_Collected data_
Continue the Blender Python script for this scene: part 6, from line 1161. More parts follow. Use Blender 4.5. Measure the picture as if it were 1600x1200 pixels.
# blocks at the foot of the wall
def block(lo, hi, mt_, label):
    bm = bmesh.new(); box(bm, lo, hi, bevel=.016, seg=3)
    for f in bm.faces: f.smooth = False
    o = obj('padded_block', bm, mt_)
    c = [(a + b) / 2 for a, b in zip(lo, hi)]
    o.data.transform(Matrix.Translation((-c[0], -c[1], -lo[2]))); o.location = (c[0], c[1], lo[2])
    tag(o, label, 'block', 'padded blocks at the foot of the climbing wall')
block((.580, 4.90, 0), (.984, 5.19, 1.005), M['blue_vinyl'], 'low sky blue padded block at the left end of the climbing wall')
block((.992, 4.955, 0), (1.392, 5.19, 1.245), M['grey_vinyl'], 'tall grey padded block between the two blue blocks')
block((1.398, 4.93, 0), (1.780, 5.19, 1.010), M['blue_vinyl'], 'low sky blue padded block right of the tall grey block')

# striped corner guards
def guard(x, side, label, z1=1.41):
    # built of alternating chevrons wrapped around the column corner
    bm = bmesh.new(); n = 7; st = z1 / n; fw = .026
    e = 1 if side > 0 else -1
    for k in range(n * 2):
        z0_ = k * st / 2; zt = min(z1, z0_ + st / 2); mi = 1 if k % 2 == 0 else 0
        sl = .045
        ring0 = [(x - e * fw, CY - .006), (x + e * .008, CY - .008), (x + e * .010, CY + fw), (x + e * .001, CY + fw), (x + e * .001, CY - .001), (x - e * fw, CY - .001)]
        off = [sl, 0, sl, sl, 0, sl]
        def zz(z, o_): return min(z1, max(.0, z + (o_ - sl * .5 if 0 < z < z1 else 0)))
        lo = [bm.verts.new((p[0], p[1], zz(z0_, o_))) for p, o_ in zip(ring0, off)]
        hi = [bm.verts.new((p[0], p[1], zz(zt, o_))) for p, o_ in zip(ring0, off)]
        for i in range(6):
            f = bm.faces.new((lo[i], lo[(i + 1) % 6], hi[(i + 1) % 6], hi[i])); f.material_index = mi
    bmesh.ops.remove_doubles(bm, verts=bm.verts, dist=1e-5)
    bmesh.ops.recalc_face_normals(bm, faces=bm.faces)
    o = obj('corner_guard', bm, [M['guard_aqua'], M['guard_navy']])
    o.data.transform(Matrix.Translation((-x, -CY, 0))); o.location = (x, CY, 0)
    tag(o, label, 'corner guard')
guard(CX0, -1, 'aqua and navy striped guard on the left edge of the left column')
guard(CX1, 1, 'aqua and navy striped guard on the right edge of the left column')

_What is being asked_
Copy out every line of the data above, exactly as given.

_Reply to the task_
Continue the Blender Python script for this scene: part 6, from line 1161. More parts follow. Use Blender 4.5. Measure the picture as if it were 1600x1200 pixels.
# blocks at the foot of the wall
def block(lo, hi, mt_, label):
    bm = bmesh.new(); box(bm, lo, hi, bevel=.016, seg=3)
    for f in bm.faces: f.smooth = False
    o = obj('padded_block', bm, mt_)
    c = [(a + b) / 2 for a, b in zip(lo, hi)]
    o.data.transform(Matrix.Translation((-c[0], -c[1], -lo[2]))); o.location = (c[0], c[1], lo[2])
    tag(o, label, 'block', 'padded blocks at the foot of the climbing wall')
block((.580, 4.90, 0), (.984, 5.19, 1.005), M['blue_vinyl'], 'low sky blue padded block at the left end of the climbing wall')
block((.992, 4.955, 0), (1.392, 5.19, 1.245), M['grey_vinyl'], 'tall grey padded block between the two blue blocks')
block((1.398, 4.93, 0), (1.780, 5.19, 1.010), M['blue_vinyl'], 'low sky blue padded block right of the tall grey block')

# striped corner guards
def guard(x, side, label, z1=1.41):
    # built of alternating chevrons wrapped around the column corner
    bm = bmesh.new(); n = 7; st = z1 / n; fw = .026
    e = 1 if side > 0 else -1
    for k in range(n * 2):
        z0_ = k * st / 2; zt = min(z1, z0_ + st / 2); mi = 1 if k % 2 == 0 else 0
        sl = .045
        ring0 = [(x - e * fw, CY - .006), (x + e * .008, CY - .008), (x + e * .010, CY + fw), (x + e * .001, CY + fw), (x + e * .001, CY - .001), (x - e * fw, CY - .001)]
        off = [sl, 0, sl, sl, 0, sl]
        def zz(z, o_): return min(z1, max(.0, z + (o_ - sl * .5 if 0 < z < z1 else 0)))
        lo = [bm.verts.new((p[0], p[1], zz(z0_, o_))) for p, o_ in zip(ring0, off)]
        hi = [bm.verts.new((p[0], p[1], zz(zt, o_))) for p, o_ in zip(ring0, off)]
        for i in range(6):
            f = bm.faces.new((lo[i], lo[(i + 1) % 6], hi[(i + 1) % 6], hi[i])); f.material_index = mi
    bmesh.ops.remove_doubles(bm, verts=bm.verts, dist=1e-5)
    bmesh.ops.recalc_face_normals(bm, faces=bm.faces)
    o = obj('corner_guard', bm, [M['guard_aqua'], M['guard_navy']])
    o.data.transform(Matrix.Translation((-x, -CY, 0))); o.location = (x, CY, 0)
    tag(o, label, 'corner guard')
guard(CX0, -1, 'aqua and navy striped guard on the left edge of the left column')
guard(CX1, 1, 'aqua and navy striped guard on the right edge of the left column')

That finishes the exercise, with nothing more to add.